A UN report last year said Germany would need to import 487,000 immigrants a year to keep the working-age population stable up to 2050 at current birth and death rates. France would need 109,000 and the EU as a whole 1.58 million.

To keep the ratio of workers to old-age pensioners steady, the Union would need the influx of outsiders to swell to 13.5 million a year.

The Swedish government believes the population slump is the greatest social problem facing Europe. Its plan to reverse the decline is simple - create a "family friendly" society to make it easier for today's dual-breadwinner couples to have more babies without sacrificing their careers. The Swedes will be making the point when they host their first ever EU summit in Stockholm March 23-24.

"We need to have a baby-friendly society," said Anna Ekstroem, state secretary for employment, who has a lead role in preparing the Stockholm meeting. "The summit could result in measures being taken to make it easier to have a working life and a family life."

Those measures could include persuading other EU nations to follow Sweden's line in introducing generous support for families, including child support payments, lengthy paid leave for new mothers and fathers and an extensive network of childcare and other measures to allow both parents to continue their careers.

"We need a good family policy that makes it possible for men and women to work and still feel safe about the children," said Larsson, the environment minister.

Despite the implications for national budgets in countries without Sweden's high tax burden, the ideas seem to be winning converts.

The last EU summit in December in Nice, France, stressed the need for the Stockholm meeting to look for "appropriate policies on the family and children" and to "reinforce the relationship between working life and family life."
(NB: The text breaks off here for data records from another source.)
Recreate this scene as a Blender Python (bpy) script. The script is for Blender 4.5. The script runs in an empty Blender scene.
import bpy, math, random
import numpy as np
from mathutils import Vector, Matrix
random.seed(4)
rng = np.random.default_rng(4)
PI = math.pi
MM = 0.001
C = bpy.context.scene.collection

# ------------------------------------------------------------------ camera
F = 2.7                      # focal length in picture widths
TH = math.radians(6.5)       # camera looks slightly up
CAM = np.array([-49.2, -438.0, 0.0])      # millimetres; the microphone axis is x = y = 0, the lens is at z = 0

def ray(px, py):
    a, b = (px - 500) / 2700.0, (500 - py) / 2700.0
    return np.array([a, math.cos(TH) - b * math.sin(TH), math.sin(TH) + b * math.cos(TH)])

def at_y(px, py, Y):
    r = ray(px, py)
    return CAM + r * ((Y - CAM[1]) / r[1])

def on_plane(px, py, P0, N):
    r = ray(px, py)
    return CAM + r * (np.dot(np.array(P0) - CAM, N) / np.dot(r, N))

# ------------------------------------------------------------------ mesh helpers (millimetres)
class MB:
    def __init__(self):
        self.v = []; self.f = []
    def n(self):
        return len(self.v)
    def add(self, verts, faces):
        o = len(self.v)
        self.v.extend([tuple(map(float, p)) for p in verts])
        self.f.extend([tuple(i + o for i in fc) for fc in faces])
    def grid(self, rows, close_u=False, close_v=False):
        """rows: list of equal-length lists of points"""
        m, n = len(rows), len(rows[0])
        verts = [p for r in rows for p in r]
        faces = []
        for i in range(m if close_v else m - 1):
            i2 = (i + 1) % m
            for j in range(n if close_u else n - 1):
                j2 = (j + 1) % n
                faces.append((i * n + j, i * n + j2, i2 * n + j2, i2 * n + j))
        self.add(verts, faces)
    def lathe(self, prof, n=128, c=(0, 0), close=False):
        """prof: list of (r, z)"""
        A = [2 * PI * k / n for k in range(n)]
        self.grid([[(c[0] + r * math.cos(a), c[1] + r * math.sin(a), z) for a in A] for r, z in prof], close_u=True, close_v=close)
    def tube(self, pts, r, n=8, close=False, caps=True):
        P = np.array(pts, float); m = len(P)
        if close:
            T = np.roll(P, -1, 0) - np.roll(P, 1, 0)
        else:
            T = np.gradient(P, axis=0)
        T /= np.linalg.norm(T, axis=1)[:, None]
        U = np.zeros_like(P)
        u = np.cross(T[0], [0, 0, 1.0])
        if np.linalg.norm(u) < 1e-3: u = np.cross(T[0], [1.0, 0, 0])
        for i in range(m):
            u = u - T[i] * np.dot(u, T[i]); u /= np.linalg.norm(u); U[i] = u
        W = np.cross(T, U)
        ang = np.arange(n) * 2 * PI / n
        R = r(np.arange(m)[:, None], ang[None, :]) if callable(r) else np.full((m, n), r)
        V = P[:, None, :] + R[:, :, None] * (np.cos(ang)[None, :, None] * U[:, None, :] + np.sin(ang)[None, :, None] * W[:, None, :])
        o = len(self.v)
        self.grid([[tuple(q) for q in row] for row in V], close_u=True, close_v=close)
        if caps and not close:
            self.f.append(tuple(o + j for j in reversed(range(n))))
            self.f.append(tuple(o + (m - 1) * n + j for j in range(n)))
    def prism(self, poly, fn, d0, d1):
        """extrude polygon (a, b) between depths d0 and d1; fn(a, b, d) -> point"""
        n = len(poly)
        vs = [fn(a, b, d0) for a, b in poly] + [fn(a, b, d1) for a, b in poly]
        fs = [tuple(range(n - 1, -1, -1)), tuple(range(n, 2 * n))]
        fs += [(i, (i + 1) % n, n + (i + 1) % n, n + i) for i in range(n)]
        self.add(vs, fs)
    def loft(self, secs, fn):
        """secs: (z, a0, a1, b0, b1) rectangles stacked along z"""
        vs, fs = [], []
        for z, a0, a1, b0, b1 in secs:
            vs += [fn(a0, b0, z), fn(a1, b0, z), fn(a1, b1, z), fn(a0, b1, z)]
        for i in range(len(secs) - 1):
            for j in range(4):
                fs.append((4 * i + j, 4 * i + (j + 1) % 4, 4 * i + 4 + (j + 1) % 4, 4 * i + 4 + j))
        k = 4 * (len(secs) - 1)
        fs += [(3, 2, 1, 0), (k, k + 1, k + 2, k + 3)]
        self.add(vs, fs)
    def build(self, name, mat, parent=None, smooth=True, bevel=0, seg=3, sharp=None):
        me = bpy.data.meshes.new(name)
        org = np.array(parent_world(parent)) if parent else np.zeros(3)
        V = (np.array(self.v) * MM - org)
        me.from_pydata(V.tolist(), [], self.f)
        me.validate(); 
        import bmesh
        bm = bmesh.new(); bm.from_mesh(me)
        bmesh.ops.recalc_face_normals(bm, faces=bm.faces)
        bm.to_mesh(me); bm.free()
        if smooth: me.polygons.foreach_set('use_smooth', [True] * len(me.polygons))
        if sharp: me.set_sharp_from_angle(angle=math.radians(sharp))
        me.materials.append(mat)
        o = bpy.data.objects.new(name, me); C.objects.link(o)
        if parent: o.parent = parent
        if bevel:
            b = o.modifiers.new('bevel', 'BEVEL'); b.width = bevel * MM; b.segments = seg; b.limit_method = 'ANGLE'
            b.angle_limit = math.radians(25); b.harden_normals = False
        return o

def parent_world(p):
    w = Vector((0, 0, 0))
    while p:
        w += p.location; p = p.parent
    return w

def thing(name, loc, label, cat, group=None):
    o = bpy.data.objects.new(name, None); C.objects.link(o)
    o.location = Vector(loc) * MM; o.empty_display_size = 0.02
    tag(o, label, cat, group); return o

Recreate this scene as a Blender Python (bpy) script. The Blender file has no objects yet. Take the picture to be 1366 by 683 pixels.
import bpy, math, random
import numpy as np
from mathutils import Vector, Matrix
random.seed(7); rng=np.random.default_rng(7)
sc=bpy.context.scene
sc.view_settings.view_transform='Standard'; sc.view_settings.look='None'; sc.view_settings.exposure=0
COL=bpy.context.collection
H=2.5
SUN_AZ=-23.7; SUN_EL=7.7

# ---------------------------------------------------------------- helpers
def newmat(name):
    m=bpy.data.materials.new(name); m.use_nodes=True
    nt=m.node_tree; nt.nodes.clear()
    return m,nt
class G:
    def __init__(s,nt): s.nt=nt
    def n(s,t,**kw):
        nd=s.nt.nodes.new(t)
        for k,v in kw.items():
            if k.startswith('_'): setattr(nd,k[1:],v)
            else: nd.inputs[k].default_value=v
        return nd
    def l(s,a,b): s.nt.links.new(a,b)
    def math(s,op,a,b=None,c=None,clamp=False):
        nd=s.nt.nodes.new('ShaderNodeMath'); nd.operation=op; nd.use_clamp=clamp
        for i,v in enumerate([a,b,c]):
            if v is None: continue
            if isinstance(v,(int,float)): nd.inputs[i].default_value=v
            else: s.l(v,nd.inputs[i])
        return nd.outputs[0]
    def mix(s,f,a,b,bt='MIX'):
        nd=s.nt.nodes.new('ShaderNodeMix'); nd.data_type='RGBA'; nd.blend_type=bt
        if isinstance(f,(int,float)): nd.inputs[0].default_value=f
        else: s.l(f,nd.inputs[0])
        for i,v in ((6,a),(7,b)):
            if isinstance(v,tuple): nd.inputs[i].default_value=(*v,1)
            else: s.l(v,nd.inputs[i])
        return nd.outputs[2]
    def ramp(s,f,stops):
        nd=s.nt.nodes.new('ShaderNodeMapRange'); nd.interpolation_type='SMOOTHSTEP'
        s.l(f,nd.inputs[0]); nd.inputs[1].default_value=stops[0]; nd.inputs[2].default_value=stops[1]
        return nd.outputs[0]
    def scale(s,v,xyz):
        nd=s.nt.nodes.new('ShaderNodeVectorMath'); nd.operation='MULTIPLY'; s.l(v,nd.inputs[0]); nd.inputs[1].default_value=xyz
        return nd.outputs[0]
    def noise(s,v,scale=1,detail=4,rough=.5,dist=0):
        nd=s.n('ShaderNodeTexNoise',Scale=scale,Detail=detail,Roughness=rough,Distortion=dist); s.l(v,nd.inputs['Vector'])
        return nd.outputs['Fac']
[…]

Sweden is already taking a lead, with the government planning to phase in a series of improvements to a support programme already among the world's most generous. New measures include increasing paid parental leave from 12 to 13 months, of which fathers must take two months; increasing monthly child benefit payments beyond the current 950 kroner ($102) per child; and introducing free pre-school for four and five-year-olds by 2003.

Swedish officials say paying to promote a baby boom has been shown to work.

When benefits were raised in the late 1980s, the birth rate soared to 14.5 per 1,000 citizens - second only to Ireland among the EU nations. When a recession forced cuts in the early 1990s the babies stopped coming and Sweden finished the decade with just 10 births per 1,000 people - almost bottom of the EU birth table.

Sweden has an advantage over other EU nations: Its people have shown they are prepared to tolerate some of the world's highest tax rates in return for cradle-to-grave welfare.

It is estimated that Swedes, numbering about nine million, pay around 60 per cent of their income on taxes. Increasingly that's the sort of price other nations may have to consider paying to keep the population going, experts say.